- _Instructions for the task_
Leave out the pictures, then reproduce the rest of the material exactly.
+ + +
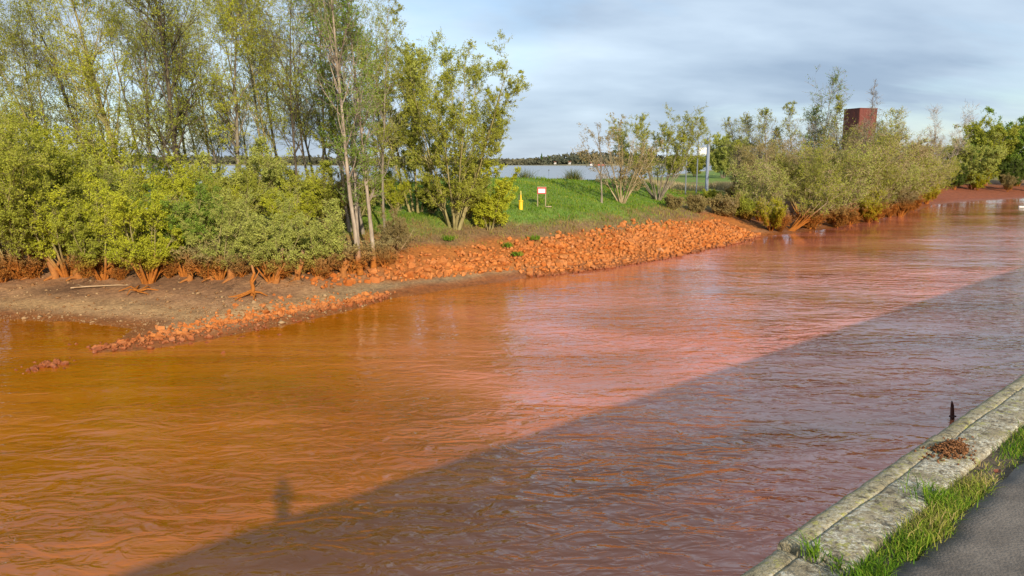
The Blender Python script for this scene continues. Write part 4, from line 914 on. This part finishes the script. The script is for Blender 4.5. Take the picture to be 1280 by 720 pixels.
bm = bmesh.new(); bm_cyl(bm, (0, 0, -2), (0, 0, 4.6), .13, .09, 8); link('shaft', bm_mesh('shaft', bm), root, M_steelb)
bm = bmesh.new(); bm_cyl(bm, (0, 0, 4.6), (0, 0, 5.2), .28, .05, 8); link('topmark', bm_mesh('topmark', bm), root, M_dark)

# ------------------------------------------------------------------ wood on the mud
def branchy(name, label, cat, base, segs, mat):
    root = empty(name, tuple(base), label, cat)
    for k, (nm, pts, r0, r1) in enumerate(segs):
        P = np.array(pts, float)[None]; P = P + rng.normal(0, r0 * .3, P.shape); V, F = tubes(P, np.linspace(r0, r1, P.shape[1])[None], 7); link(nm, mesh_np(nm, V, F, np.full(len(F), 4), True), root, MAT[mat])
b = ground(316, 370)
branchy('tree_stump', 'orange-stained leaning stump with splayed roots out on the mud', 'tree stump', b,
        [('trunk', [(0, 0, 0), (.05, 0, .4), (.02, .05, .8), (.12, .1, 1.25), (.05, .1, 1.7)], .13, .06), ('root', [(0, 0, .25), (-.35, -.2, .1), (-.8, -.4, .02), (-1.1, -.5, -.05)], .10, .04),
         ('root', [(0, 0, .2), (.2, -.3, .08), (.35, -.7, 0), (.4, -1, -.05)], .09, .03), ('root', [(0, 0, .2), (-.15, -.5, .1), (-.4, -1.0, .02), (-.5, -1.3, -.05)], .08, .03), ('root', [(0, 0, .2), (.4, .1, .1), (.8, 0, -.05)], .08, .03), ('branch', [(.04, 0, .7), (.3, 0, 1.0), (.4, .1, 1.4)], .05, .02)], 'bark_tan')
for k, (px, py, h, lx, lab) in enumerate([(40, 350, 1.9, -.3, 'leftmost thick orange trunk stub below the dark olive shrub'), (70, 351, 1.6, -.45, 'leaning orange trunk stub second from the left on the mud'), (98, 350, 2.1, .1, 'upright orange trunk stub left of the brightest shrub'), (238, 352, 1.8, .35, 'orange trunk stub right of the brightest shrub'),
        (266, 353, 1.5, -.5, 'orange trunk stub leaning left under the grey-green shrub'), (290, 353, 2.2, -.15, 'forked orange trunk stub left of the rooted stump'), (345, 355, 2.0, .5, 'thick orange trunk stub leaning right of the rooted stump'), (372, 353, 1.9, .4, 'broad orange trunk stub under the small green shrub'), (402, 351, 1.7, -.2, 'orange trunk stub with two arms near the birch'), (428, 349, 1.6, .5, 'low orange trunk stub just left of the birch foot')]):
    b = ground(px, py - 1 - (k * 5) % 3); w = .12 + .06 * ((k * 7) % 4) / 3
    branchy('trunk_stub', lab, 'tree stump', b, [('trunk', [(0, 0, -.15), (lx * .1, 0, .15 * h), (lx * .45, .1, .5 * h), (lx, .2, h)], w * 1.5, w * .7), ('limb', [(lx * .2, .02, .25 * h), (lx * .2 + .25, .15, .5 * h), (lx * .2 + .3, .5, .85 * h)], w * .7, w * .3),
            ('limb', [(lx * .1, .0, .12 * h), (lx * .1 - .25, .1, .4 * h), (lx * .1 - .3, .4, .75 * h)], w * .65, w * .3), ('root', [(0, 0, .12), (-.25, -.3, .03), (-.4, -.6, -.08)], w * .7, w * .3)], 'bark_stub')
b = ground(122, 361)
branchy('driftwood_branch', 'pale bare branch lying on the mud below the yellow shrub', 'driftwood', b, [('branch', [(-1.4, -.3, .06), (-.6, -.1, .1), (.2, .1, .12), (1.0, .5, .1), (1.7, .7, .05)], .05, .03), ('twig', [(-.6, -.1, .1), (-1.2, .2, .16), (-1.5, .4, .1)], .03, .015)], 'driftwood')
b = ground(174, 366)
branchy('root_heap', 'tangle of bright orange roots on the mud under the brightest shrub', 'driftwood', b,
        [('root', [(random.uniform(-.3, .3), random.uniform(-.3, .3), .1), (math.cos(k) * .5, math.sin(k) * .6, random.uniform(.1, .35)), (math.cos(k + .3) * 1.1, math.sin(k + .3) * .9, random.uniform(-.05, .08))], .06, .025) for k in (0, 1, 2.1, 3.0, 4.2, 5.2)], 'bark_tan')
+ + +
- _Response to the task_
The Blender Python script for this scene continues. Write part 4, from line 914 on. This part finishes the script. The script is for Blender 4.5. Take the picture to be 1280 by 720 pixels.
bm = bmesh.new(); bm_cyl(bm, (0, 0, -2), (0, 0, 4.6), .13, .09, 8); link('shaft', bm_mesh('shaft', bm), root, M_steelb)
bm = bmesh.new(); bm_cyl(bm, (0, 0, 4.6), (0, 0, 5.2), .28, .05, 8); link('topmark', bm_mesh('topmark', bm), root, M_dark)

# ------------------------------------------------------------------ wood on the mud
def branchy(name, label, cat, base, segs, mat):
    root = empty(name, tuple(base), label, cat)
    for k, (nm, pts, r0, r1) in enumerate(segs):
        P = np.array(pts, float)[None]; P = P + rng.normal(0, r0 * .3, P.shape); V, F = tubes(P, np.linspace(r0, r1, P.shape[1])[None], 7); link(nm, mesh_np(nm, V, F, np.full(len(F), 4), True), root, MAT[mat])
b = ground(316, 370)
branchy('tree_stump', 'orange-stained leaning stump with splayed roots out on the mud', 'tree stump', b,
        [('trunk', [(0, 0, 0), (.05, 0, .4), (.02, .05, .8), (.12, .1, 1.25), (.05, .1, 1.7)], .13, .06), ('root', [(0, 0, .25), (-.35, -.2, .1), (-.8, -.4, .02), (-1.1, -.5, -.05)], .10, .04),
         ('root', [(0, 0, .2), (.2, -.3, .08), (.35, -.7, 0), (.4, -1, -.05)], .09, .03), ('root', [(0, 0, .2), (-.15, -.5, .1), (-.4, -1.0, .02), (-.5, -1.3, -.05)], .08, .03), ('root', [(0, 0, .2), (.4, .1, .1), (.8, 0, -.05)], .08, .03), ('branch', [(.04, 0, .7), (.3, 0, 1.0), (.4, .1, 1.4)], .05, .02)], 'bark_tan')
for k, (px, py, h, lx, lab) in enumerate([(40, 350, 1.9, -.3, 'leftmost thick orange trunk stub below the dark olive shrub'), (70, 351, 1.6, -.45, 'leaning orange trunk stub second from the left on the mud'), (98, 350, 2.1, .1, 'upright orange trunk stub left of the brightest shrub'), (238, 352, 1.8, .35, 'orange trunk stub right of the brightest shrub'),
        (266, 353, 1.5, -.5, 'orange trunk stub leaning left under the grey-green shrub'), (290, 353, 2.2, -.15, 'forked orange trunk stub left of the rooted stump'), (345, 355, 2.0, .5, 'thick orange trunk stub leaning right of the rooted stump'), (372, 353, 1.9, .4, 'broad orange trunk stub under the small green shrub'), (402, 351, 1.7, -.2, 'orange trunk stub with two arms near the birch'), (428, 349, 1.6, .5, 'low orange trunk stub just left of the birch foot')]):
    b = ground(px, py - 1 - (k * 5) % 3); w = .12 + .06 * ((k * 7) % 4) / 3
    branchy('trunk_stub', lab, 'tree stump', b, [('trunk', [(0, 0, -.15), (lx * .1, 0, .15 * h), (lx * .45, .1, .5 * h), (lx, .2, h)], w * 1.5, w * .7), ('limb', [(lx * .2, .02, .25 * h), (lx * .2 + .25, .15, .5 * h), (lx * .2 + .3, .5, .85 * h)], w * .7, w * .3),
            ('limb', [(lx * .1, .0, .12 * h), (lx * .1 - .25, .1, .4 * h), (lx * .1 - .3, .4, .75 * h)], w * .65, w * .3), ('root', [(0, 0, .12), (-.25, -.3, .03), (-.4, -.6, -.08)], w * .7, w * .3)], 'bark_stub')
b = ground(122, 361)
branchy('driftwood_branch', 'pale bare branch lying on the mud below the yellow shrub', 'driftwood', b, [('branch', [(-1.4, -.3, .06), (-.6, -.1, .1), (.2, .1, .12), (1.0, .5, .1), (1.7, .7, .05)], .05, .03), ('twig', [(-.6, -.1, .1), (-1.2, .2, .16), (-1.5, .4, .1)], .03, .015)], 'driftwood')
b = ground(174, 366)
branchy('root_heap', 'tangle of bright orange roots on the mud under the brightest shrub', 'driftwood', b,
        [('root', [(random.uniform(-.3, .3), random.uniform(-.3, .3), .1), (math.cos(k) * .5, math.sin(k) * .6, random.uniform(.1, .35)), (math.cos(k + .3) * 1.1, math.sin(k + .3) * .9, random.uniform(-.05, .08))], .06, .025) for k in (0, 1, 2.1, 3.0, 4.2, 5.2)], 'bark_tan')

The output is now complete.